It’s been quite a long time since I’ve made a post, or had written something. It is quite trivial to say that, “I’ve been a busy bee these days”. But, apparently, yes! Got a job, had to work pretty hard to get noticed in a company where at least 60% are quite good in terms of technical skills. Along with that, there has been one more thing that made me busy efficaciously, the word ‘Entrepreneurship’.
I’ll be pretty frank. It kept me busy, but it was so simply intricate that it can take a moment to solve the whole set of jigsaw as well may take an eternity to digest even the simplest ideology of Entrepreneurship. I’ve been working hard, I doubt not it. I had put many man hours into it. But, I failed even to start something. I’m motivated like all the entrepreneurs out there. I was watching biopics, motivational speeches by the finest of entrepreneurs in the world, reading books about entrepreneurship suggested by family, friends and everyone. And, note it, I’m not lazy too. But, I realized that the thing which was inhibiting my passion turning into a real deal was lack of perseverance. I know that this was the flaw, this was the loose wheel which was making my car go awry. This isn’t all of it. There are still more problems why a ‘wanna-be entrepreneur’ most often than not fails to sail the entrepreneur-ship successfully.
I want to start by sharing one of my story of many stories of my unsuccessful launches. I was in my engineering, and I’m a Computer Science student, good or above average with coding, and communication skill set along with leadership skill set. You need to be excellent, darn! We can improve it later. So, as usual like any other hostel room, I, along with a bunch of friends was involved in a useless discussion, and suddenly a topic of Entrepreneurship made its way. I tried to keep everyone involved in the topic, and we all landed on an idea, which we thought was quite niche, and the idea was to start a HyperLocal services. A kind of handyman services, and most importantly, we all thought that it was so niche. We discussed about it till 3-4 A.M. in the morning. It was not yet the time for the motivation to dilute, we started doing the market-research and came across some already established doppelgangers. Still we were pretty adamant to accept the fact that we don’t even stand a chance. We did not even know how stuff works, what is a USP and why is it so important. What business model, revenue model to craft that suits our startup.

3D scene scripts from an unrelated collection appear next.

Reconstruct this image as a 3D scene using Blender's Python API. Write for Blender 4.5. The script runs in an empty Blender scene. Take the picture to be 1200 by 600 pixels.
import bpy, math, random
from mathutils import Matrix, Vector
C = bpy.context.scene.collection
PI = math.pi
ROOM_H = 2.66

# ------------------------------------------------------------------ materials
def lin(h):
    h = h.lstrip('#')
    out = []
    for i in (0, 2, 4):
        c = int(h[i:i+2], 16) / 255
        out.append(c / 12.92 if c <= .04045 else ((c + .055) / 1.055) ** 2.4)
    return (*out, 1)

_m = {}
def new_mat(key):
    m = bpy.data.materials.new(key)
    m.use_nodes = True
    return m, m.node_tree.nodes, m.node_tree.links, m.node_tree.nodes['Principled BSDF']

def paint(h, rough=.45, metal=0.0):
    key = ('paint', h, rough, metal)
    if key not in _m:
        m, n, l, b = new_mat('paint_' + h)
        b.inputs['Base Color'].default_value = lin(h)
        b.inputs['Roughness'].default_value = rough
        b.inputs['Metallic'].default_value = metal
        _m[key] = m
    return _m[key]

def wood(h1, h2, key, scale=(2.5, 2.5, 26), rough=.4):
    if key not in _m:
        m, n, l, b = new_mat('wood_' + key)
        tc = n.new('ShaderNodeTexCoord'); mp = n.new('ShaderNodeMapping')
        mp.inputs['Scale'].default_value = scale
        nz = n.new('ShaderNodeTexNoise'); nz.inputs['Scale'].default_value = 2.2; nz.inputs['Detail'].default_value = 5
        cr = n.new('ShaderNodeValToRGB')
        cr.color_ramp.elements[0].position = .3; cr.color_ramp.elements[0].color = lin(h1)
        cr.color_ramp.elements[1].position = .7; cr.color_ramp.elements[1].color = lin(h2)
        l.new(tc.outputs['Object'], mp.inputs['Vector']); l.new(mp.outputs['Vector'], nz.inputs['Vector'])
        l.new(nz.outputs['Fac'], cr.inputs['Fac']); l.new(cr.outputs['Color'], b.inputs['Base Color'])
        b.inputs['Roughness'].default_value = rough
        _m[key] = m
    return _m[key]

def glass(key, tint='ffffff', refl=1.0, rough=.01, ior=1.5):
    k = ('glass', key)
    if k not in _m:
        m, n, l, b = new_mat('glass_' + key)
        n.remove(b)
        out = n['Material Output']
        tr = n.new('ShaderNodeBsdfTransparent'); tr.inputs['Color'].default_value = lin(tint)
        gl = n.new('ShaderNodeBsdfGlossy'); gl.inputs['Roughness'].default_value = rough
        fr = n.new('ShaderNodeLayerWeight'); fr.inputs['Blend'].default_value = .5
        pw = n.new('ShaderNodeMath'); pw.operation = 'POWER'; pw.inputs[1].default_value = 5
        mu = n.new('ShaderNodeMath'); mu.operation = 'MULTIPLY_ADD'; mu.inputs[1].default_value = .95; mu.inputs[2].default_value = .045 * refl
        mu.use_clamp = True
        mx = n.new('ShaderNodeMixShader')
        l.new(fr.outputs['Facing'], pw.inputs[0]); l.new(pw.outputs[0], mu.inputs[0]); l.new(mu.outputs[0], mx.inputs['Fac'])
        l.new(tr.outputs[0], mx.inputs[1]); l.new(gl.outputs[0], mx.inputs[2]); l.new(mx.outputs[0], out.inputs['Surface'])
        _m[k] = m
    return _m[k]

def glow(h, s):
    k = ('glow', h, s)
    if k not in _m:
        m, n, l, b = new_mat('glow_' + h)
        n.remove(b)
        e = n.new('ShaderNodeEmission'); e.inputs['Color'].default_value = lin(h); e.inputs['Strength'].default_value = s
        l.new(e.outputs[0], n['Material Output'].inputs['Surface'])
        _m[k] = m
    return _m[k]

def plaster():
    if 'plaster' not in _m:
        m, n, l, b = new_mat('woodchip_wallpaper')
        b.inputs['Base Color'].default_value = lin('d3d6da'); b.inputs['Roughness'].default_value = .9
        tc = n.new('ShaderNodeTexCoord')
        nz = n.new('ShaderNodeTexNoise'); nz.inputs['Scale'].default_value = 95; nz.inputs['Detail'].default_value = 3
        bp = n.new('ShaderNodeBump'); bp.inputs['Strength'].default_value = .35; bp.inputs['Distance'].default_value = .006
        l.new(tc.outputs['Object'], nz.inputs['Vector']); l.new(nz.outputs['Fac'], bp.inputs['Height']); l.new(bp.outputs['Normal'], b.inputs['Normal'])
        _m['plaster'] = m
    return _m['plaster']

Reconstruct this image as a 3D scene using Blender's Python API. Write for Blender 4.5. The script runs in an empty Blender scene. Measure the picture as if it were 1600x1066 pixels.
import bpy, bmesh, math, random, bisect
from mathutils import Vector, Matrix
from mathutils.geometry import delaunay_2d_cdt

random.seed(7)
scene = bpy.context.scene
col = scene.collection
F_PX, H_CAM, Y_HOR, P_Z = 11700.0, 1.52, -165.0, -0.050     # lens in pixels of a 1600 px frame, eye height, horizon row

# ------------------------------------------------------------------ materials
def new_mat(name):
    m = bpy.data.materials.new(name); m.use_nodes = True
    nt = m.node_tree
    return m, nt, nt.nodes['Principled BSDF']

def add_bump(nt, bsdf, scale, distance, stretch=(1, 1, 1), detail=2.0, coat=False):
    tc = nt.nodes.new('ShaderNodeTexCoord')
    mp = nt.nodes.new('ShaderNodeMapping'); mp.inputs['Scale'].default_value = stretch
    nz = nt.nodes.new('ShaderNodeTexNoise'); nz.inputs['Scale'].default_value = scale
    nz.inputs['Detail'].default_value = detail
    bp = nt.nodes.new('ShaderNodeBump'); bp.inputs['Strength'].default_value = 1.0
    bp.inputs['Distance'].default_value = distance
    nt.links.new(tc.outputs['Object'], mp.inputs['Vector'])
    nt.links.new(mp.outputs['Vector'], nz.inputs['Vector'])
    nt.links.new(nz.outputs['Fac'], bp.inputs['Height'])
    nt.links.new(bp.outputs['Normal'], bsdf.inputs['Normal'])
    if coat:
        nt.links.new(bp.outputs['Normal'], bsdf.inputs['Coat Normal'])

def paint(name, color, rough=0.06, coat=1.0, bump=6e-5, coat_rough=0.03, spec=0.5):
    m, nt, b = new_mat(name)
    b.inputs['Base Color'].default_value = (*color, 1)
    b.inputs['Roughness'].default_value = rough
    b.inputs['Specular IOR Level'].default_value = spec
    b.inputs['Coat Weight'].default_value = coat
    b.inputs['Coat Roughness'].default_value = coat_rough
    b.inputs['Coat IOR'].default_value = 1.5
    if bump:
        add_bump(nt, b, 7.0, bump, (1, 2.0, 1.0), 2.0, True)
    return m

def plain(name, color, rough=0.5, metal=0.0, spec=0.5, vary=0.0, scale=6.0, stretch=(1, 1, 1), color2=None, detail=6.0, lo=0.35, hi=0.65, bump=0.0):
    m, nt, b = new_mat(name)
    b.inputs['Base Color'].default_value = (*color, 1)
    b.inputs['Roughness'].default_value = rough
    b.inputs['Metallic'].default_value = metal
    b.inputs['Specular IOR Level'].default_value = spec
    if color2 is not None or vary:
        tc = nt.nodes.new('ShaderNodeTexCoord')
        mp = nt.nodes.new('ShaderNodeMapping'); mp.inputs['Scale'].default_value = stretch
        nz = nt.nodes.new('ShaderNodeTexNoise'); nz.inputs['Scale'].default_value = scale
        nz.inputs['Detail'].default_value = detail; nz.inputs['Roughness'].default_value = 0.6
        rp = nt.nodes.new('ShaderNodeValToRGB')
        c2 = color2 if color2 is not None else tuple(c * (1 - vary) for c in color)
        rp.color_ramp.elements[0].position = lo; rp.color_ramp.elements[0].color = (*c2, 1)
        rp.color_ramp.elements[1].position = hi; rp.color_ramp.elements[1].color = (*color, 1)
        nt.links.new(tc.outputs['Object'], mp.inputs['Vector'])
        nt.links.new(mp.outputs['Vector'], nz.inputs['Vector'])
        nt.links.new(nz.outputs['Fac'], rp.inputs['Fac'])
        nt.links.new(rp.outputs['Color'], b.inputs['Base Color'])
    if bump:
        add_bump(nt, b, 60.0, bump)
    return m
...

As the days went by, we started doing wireframes, more or less unstructured, and I already started developing stuff, made our homepage, used the outdated PHP and learnt some new frameworks. And, then what happened, it all went downwards from there. We were not able to persevere the idea.
Let me tell you, I know we wasted our efforts, but I realized certain good things that can be extracted from this experience. First, the company cannot stand together until atleast one of them feels that it is worth pursuing the idea, and by believing, I don’t mean that, just believe it, one has to purse that idea with perseverance. And, it is quite common to realize that the idea will just fail and we cannot even implement it. But, still you need to cling to it firmly. Secondly, unless you have a good team, you cannot build a good product even though you believe it could be next Apple, or Facebook or Twitter, or the other way around is to become ‘Mark Zuckerberg’.
If you notice the above mentioned list of companies, all are Silicon Valley’s. Not even one of them is from India. And, you cannot find even a single Indian company that is as successful as one of those. This was one of the most important things that I’ve learnt. Indians are intelligent, far more than any average American, or any other European, but why we have only a handful of startups that are not stellar, but are atleast in that bandwidth of mediocre companies. The companies I’m talking about are Flipkart, Snapdeal, Paytm, OLA, OYO and etc. The reason is lack of guidance, and proper awareness. No matter how many books you read about entrepreneurship, watch biopics and TV shows like Silicon Valley and pitchers, until and unless, we have a structure, a stipulated curriculum of approaching a startup, building and pursuing an idea into a product, our country, cannot produce any stellar, world changing stuff.
It is quite evident that our country, is slowly inclining towards entrepreneurship, but until we have a structured and continuous motivation and guidance, we will be like this. It is okay to shout slogans, “Startup India, Standup India”. But, the problem I have and many of my peers have is that everybody is telling what to do, but nobody is telling how to do it. We all have the potential to create a new Google, Facebook or even next Apple, but we all are scattered. Most of us are obscured and blurred with the extreme pragmatism, inhibiting the very risk-taking ability. I’m too a culprit of it.
You cannot do anything, without technology, that said, if you juxtapose our engineering curriculum of CS with that of any American or European one’s, it is quite apparent that the code we learn to write, they write much better code when they are in 6th , 7th grade. That should change, at least the technical entrepreneurs should learn new frameworks and start indulging others too.
I’m pretty confident that every person, at least, at one remote corner of their heart, want to work for themselves, not to fulfill some random guys’ dream, but to fulfill their own. Let us all start working on small things, let us make something for us, then make something for our country, then make something for our whole humanity.
We are working on a project that could get together all the entrepreneurs with great ideas and wonderful passion along with the technology to build something so stellar and make our nation, our country, and our people proud. And, strictly it is not always for the lucrative reasons that you should try and want to build something.